The faux meat thing has always confused me too. It's like the occasional "I'm a vegetarian, but I still eat seafood."
Huh?
It's denial. Ok, so the seafood-eating vegetarian is in more denial, but the principle's the same. You're a vegetarian because you don't want to eat meat, why are you eating something that tastes like what you aren't eating?

The fake meat thing creeps me out. I had a friend take me to a vegetarian Chinese place where they were famed for their "tofu chicken." The lemon chicken (with tofu, mind you) was actually quite good, but I couldn't help, as a meat eater, to notice that the texture really was like chicken. The taste was, too. But I didn't care to tell my vegan friends how freakishly real it was. They were just happy to eat meat, but not really.

Sorry for the delay in replying to this post, but here goes...

The simple answer:

I gave up meat for ethical reasons. I didn't give up meat because I disliked the taste. Thus, if I can have something that reminds me of the flavor and texture of meat that I enjoyed while also being cruelty-free, what's the problem?

The expanded version:

I hear a lot from people saying, "Oh God, soy ____? That's gross." But, to me, eating something made of soy or wheat, whatever it is, is much less disturbing than something made of an animal that used to be alive.

That said, I can understand why some vegans won't eat fake meat or are creeped out by it. For many, it reminds them too much of the real thing and the gag reflex may kick in. For me, though, knowing simply that it's not meat is enough for me to enjoy it with a good conscience.

In addition, fake meats are an awesome transitional food for new vegetarians coming from a meat-heavy background that have no clue what they're going to eat.

Does all that make sense?

(Thanks, also, for the kind words. I'm glad you enjoy the site and always appreciate your comments on my entries.)

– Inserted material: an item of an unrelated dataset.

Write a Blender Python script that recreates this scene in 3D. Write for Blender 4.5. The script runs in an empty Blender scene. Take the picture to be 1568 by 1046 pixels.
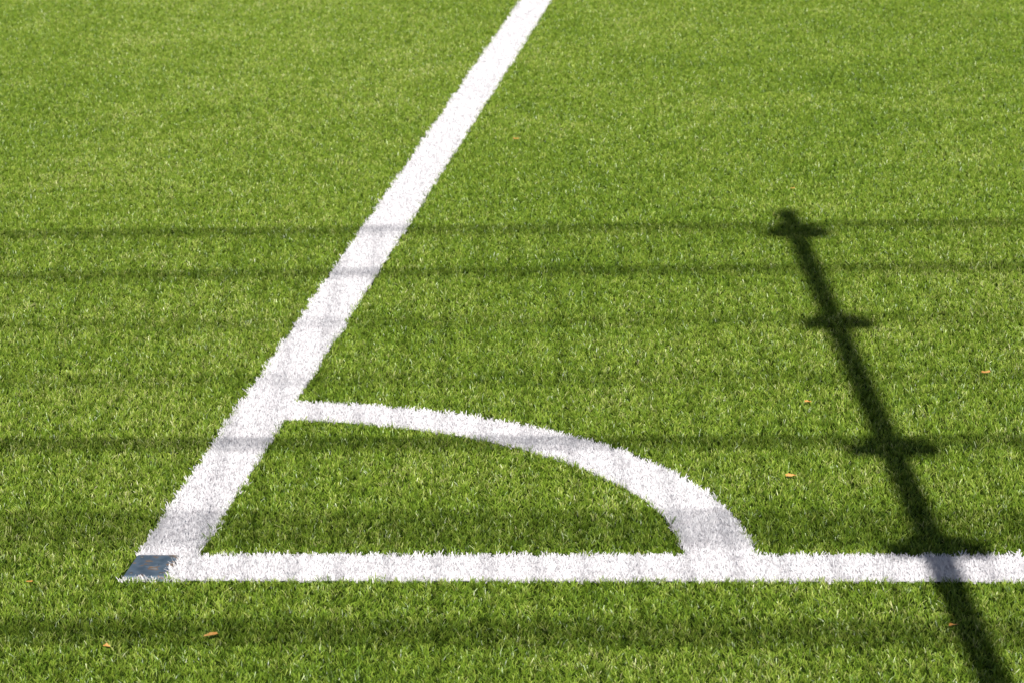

I don't get what the controversy is here, the soy wasn't kept in battery cages, it wasn't tethered to a pole where it can't even stand up, and it wasn't placed on a conveyor belt, strung up by it's hind leg and stabbed in the throat to bleed to death. It's a fucking plant, meat tastes good... unfortunately the great taste cannot outweigh the huge moral perversion associated with meat. If you can get the same thing, but take away the torture and killing, then there would be no reason to continue not eating it. Maybe some people have a gag reflex, who knows, but for those of us who ate meat for a long time and realized how fucked up it is soy meats are a godsend, especially considering I may be the only veg in the country who detests salad. By this logic we have to stop eating portebello mushrooms because I know at least at my school those are used as alternatives to steak in fajitas.

Hmmm, but Art, you miss the point of the question. I would assume that when you think of meat, you think of the "torture and killing" that you see meat as involving. I'd further assume that when someone says "soy" to you, the visions that run through your head are somewhat more pastoral.

Thus my question is why would you want to invoke the torture and killing thoughts by calling the thing on your plate something meat-related (like tofurkey) and shaping the soy to look sort of like meat.

Eat soy all you want (and go argue with the WND idiot who says it will "make you gay") but CALL IT SOY. Don't call it a soy steak, or tofurkey or anything else designed to evoke thoughts of meat. Because if meat is torture, than faux meat is faux torture - and I would think you would want your soy to be proudly death-free.

By this logic you can eat all the portobello mushrooms, you just shouldn't call them steak.